La rabbia per l’accaduto tale da far perdere la testa a molti agenti. Antonio è uno di loro. Come loro si è sobbarcato per mesi sputi, lanci di oggetti, attacchi da parte degli studenti, gente che, secondo l’ottica della maggior parte dei Poliziotti di allora, sono solo un branco di figli di papà scansafatiche che sputano su opportunità che loro avrebbero solo sognato.
Come loro si è svegliato ancora prima dell’alba per andare in servizio di ordine pubblico, avendo come “genere di conforto” (il grottesco nome del sacchetto di cibo contenente il pranzo) solo un panino alla mortadella e una bottiglietta di succo di frutta, e rimanendo in servizio sino a tarda serata a ricevere la quotidiana razione di disprezzo da parte degli odiosi figli di papà.
Come loro vive in camerate militari dove il riscaldamento d’inverno funziona quando capita, dove i cessi sono perennemente otturati e dove quando vuoi fare la doccia devi andare negli appositi locali ricavati nel piazzale (fantastico soprattutto nelle gelide temperature dell’autunno e dell’inverno0 milanese).
Come loro ha rischiato la vita (ed ora è morto) per quattro maledetti soldi di stipendio.
La rabbia è feroce, decine, forse centinaia di Poliziotti urlano di voler vendicare Antonio, afferrano le armi e cercano di uscire dalla Caserma di Piazza Sant’Ambrogio per fare giustizia sommaria.
Il generale di pubblica sicurezza che tenta di trattenerli, trattandoli con durezza, viene cacciato dagli agenti ormai sull’orlo dell’ammutinamento.
La Caserma viene circondata dal Battaglione dei Carabinieri e si sta per arrivare ad uno scontro tra Corpi dello Stato che non ha precedenti dal 1945.
La catastrofe viene scongiurata solo grazie all’intervento di alcuni ufficiali di Polizia amati e rispettati, i quali riportano alla ragione i propri uomini. Ugualmente però alcuni agenti, ritenuti tra i capi dell’ammutinamento, vengono inviati al Tribunale Militare e diversi di loro vengono discretamente destituiti.
Le altre vittime di Via Larga.
L’assassino di Antonio non è mai stato scoperto.
Nel racconto lo abbiamo definito un “ragazzo dal maglione bianco”, ma la verità è che nella concitazione degli scontri di quel giorno in via Larga nessun testimone ha mai potuto identificare l’assassino.

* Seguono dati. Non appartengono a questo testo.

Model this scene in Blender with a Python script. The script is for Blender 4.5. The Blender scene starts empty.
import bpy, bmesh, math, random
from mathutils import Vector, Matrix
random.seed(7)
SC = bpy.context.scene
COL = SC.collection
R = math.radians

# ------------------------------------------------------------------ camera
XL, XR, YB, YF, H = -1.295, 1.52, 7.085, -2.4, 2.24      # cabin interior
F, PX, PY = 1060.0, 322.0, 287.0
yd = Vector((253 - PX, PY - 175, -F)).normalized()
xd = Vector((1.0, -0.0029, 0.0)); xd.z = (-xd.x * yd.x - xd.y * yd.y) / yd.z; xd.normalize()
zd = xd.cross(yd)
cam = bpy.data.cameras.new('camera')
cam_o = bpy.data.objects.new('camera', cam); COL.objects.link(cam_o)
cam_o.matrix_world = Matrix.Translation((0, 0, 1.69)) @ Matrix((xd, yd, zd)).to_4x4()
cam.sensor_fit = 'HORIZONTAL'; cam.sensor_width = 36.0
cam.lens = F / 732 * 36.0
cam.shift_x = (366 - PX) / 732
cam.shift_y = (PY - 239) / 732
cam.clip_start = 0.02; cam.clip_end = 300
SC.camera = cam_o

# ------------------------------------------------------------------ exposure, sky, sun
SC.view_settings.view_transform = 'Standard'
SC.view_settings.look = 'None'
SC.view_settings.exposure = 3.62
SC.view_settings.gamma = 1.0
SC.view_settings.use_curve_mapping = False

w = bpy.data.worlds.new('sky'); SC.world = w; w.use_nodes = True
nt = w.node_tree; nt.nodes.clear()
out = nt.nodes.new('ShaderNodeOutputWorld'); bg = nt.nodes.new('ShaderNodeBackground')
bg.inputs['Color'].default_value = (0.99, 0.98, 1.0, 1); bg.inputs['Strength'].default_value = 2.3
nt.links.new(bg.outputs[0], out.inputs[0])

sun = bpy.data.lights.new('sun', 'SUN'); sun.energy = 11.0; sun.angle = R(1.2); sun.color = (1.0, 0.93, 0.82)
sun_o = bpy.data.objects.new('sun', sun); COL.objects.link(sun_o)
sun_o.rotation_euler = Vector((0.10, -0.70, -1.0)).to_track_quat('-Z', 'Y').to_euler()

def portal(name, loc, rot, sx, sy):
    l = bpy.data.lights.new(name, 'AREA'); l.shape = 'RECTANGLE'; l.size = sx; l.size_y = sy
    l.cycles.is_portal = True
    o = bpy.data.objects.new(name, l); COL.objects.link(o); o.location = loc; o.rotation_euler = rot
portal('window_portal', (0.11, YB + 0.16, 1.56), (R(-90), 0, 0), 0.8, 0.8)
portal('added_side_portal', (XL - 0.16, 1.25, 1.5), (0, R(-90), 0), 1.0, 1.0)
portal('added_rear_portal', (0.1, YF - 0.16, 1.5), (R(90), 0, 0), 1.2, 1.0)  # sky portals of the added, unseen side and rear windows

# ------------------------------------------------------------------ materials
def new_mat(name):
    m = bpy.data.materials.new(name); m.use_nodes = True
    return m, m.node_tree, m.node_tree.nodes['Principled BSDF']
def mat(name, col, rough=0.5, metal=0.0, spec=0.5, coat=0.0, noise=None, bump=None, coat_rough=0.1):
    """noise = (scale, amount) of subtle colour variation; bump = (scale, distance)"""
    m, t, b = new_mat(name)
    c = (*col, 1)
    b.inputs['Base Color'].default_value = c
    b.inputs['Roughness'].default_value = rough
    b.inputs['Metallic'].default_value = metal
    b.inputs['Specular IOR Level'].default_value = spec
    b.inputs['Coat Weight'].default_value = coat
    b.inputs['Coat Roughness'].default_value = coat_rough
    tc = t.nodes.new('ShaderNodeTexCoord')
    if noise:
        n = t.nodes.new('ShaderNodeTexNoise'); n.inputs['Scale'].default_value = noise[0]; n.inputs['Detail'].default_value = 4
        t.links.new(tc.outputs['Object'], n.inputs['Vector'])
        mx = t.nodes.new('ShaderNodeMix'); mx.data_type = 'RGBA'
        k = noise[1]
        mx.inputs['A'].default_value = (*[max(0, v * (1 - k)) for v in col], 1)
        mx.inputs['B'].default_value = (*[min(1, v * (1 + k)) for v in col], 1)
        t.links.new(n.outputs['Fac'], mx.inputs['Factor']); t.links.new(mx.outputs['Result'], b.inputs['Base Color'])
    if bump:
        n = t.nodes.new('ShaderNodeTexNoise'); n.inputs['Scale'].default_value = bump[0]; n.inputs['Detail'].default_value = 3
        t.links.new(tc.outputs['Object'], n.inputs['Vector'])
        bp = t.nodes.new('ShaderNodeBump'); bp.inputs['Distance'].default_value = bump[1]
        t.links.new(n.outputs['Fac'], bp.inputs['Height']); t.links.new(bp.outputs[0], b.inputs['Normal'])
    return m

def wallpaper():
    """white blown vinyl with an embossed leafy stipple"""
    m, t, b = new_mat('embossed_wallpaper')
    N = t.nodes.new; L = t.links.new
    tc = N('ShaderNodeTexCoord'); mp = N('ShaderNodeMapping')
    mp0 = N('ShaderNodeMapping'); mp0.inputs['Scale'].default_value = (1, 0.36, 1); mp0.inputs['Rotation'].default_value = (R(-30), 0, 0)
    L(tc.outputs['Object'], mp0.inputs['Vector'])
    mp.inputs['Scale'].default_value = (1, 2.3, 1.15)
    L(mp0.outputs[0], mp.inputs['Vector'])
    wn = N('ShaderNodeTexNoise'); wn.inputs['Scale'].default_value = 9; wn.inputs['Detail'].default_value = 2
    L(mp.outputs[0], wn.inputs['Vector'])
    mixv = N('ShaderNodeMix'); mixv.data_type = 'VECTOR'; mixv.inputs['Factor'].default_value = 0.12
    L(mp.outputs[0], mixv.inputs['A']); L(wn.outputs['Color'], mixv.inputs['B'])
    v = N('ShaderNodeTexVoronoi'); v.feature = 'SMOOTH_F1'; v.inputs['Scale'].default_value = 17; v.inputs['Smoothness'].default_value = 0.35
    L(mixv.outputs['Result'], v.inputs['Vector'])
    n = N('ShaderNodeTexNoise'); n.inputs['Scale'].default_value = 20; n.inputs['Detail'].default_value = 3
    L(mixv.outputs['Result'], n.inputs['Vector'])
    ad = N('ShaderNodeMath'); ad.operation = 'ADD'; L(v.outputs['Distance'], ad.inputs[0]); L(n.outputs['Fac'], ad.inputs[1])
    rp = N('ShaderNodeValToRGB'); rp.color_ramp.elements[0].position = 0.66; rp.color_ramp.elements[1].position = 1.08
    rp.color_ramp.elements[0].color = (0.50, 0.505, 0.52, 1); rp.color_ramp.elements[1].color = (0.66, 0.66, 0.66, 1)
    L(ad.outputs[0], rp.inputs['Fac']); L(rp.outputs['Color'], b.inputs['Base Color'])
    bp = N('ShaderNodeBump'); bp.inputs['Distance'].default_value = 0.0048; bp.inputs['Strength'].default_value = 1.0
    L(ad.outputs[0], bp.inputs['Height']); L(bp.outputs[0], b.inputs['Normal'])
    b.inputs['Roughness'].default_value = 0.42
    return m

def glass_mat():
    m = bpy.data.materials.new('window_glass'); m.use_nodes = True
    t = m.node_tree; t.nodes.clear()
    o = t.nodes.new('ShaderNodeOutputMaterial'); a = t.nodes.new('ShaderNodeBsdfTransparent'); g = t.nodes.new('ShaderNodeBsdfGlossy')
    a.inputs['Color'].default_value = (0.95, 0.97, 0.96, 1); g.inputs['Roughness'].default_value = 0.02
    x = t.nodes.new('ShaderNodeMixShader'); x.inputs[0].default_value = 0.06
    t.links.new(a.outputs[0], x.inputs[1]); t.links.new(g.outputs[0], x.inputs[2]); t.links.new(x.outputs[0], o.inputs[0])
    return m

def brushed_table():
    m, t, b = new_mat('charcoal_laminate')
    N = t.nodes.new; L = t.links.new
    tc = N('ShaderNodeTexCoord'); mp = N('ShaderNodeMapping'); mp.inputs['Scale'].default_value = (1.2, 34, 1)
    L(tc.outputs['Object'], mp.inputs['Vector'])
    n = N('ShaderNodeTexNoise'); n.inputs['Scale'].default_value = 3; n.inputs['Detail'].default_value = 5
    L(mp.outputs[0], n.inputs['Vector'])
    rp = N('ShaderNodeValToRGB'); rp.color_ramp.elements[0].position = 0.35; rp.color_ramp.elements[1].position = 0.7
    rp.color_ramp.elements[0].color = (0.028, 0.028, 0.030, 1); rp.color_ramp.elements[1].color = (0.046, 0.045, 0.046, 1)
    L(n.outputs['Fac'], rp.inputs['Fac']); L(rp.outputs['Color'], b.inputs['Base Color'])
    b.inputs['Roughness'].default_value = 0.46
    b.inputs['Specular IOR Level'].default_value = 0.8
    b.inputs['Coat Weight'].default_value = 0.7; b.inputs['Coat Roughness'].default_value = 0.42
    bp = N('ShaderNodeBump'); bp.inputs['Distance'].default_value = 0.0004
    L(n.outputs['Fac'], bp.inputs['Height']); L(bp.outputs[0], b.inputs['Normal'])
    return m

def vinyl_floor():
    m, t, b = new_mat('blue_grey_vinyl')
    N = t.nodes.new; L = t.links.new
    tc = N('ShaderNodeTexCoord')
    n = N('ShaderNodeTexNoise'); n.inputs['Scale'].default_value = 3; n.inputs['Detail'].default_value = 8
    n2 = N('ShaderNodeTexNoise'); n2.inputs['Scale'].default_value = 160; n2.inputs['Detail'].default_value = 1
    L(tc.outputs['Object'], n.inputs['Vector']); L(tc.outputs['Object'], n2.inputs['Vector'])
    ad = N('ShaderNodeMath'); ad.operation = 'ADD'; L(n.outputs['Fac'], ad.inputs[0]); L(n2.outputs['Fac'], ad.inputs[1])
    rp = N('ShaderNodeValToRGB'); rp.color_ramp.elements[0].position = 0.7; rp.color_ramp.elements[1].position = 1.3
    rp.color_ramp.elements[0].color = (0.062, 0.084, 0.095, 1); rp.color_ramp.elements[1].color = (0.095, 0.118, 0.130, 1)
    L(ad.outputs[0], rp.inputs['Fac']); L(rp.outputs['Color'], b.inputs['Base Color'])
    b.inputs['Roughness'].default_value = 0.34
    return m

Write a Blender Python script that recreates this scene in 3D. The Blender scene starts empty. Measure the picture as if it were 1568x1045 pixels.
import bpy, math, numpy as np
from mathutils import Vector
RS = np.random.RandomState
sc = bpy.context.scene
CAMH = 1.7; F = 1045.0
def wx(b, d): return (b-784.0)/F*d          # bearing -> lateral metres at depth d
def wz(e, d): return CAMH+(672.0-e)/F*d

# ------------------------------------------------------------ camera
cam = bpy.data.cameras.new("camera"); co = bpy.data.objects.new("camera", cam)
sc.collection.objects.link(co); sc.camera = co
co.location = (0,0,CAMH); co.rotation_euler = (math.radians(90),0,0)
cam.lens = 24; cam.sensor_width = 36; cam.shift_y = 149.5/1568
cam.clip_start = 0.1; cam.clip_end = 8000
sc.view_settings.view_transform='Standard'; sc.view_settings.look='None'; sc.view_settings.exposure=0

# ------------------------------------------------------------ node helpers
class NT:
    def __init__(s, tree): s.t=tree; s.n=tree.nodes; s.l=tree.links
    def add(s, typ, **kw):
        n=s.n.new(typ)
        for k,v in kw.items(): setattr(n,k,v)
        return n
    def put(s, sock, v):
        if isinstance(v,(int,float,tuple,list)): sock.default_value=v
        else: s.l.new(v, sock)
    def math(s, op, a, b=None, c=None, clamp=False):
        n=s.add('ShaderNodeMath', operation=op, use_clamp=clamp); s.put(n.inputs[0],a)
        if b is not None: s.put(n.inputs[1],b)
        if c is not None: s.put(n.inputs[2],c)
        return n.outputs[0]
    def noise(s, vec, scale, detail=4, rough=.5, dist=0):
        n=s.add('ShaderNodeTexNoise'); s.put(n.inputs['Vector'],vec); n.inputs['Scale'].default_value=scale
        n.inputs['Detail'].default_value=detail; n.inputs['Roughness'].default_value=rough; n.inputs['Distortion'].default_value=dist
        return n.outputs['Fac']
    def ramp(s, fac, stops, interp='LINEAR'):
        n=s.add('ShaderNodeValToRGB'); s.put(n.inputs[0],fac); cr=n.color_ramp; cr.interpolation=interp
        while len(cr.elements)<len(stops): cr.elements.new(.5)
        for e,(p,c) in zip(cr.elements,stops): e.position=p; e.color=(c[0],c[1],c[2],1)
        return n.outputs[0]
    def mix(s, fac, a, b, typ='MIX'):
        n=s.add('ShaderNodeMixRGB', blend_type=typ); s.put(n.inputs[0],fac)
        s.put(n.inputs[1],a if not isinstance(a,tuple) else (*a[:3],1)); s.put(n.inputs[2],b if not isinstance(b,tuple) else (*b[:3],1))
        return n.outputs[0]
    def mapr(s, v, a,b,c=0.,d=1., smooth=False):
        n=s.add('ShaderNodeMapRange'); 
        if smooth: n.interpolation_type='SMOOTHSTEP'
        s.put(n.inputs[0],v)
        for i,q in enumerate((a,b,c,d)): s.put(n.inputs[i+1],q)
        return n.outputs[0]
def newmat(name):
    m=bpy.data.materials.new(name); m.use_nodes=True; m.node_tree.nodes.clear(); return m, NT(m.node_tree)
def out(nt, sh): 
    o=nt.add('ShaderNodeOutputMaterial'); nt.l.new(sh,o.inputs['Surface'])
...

Un assassino che non ha mai pagato per quello che ha fatto, ma ciò che è peggio, viene ancora protetto da una omertà sconvolgente da parte di molti individui che, ancora oggi, nonostante le prove, le testimonianze, le risultanze dell’inchiesta, continuano a sostenere la tesi di un incidente tra la jeep di Antonio e un altro automezzo della Polizia, un incidente trasformato dai biechi sbirri in omicidio per denigrare la protesta del ‘68.
Un vero e proprio tentativo di depistaggio intellettuale, compiuto nell’intento di allontanare dal Movimento Studentesco e più in generale dai gruppi di contestatori di allora (ai quali in molti appartennero) il sospetto della diretta responsabilità del primo omicidio degli Anni di Piombo. Voglio illudermi che forse fu fatto in buona fede, nella speranza da parte degli ex contestatori che nessun “sognatore”, nessun “ribelle”, nessun “ragazzo del ‘68” si sia reso responsabile di un delitto tanto atroce.
Voglio illudermi che sia per questo motivo, ma purtroppo temo che non sia così. Temo invece che sia scattato un meccanismo, mi auguro inconscio, di omertà mafiosa.
Dopotutto Antonio era uno sbirro e per di più “terrone”, mentre l’individuo che gli strappò la vita era di certo uno studente, forse addirittura appartenente alla borghesia milanese, sicuramente però protetto da una solidarietà ignobile che gli ha permesso di vivere indisturbato questi 38 anni che ha tolto ad Antonio.
Non credo che quell’individuo negli anni successivi sia transitato nel terrorismo, non lo credo perché un delitto simile, in quegli ambienti sarebbe stato considerato come una medaglia al valore e il nome dell’esecutore sarebbe uscito allo scoperto prima o poi. Credo invece che sia diventato un bravo borghese, come volevano papà e mamma, ed abbia vissuto questi anni come professionista affermato. Una bella moglie e un paio di figli (fatti studiare in scuole private, per carità) e una bella amante, stipendio alto, investimenti oculati, a Natale vacanze sulla neve e in estate magari una bella gita ai Caraibi.
Una vita che non ha avuto conseguenze, dopo quel “piccolo errore” di Via Larga.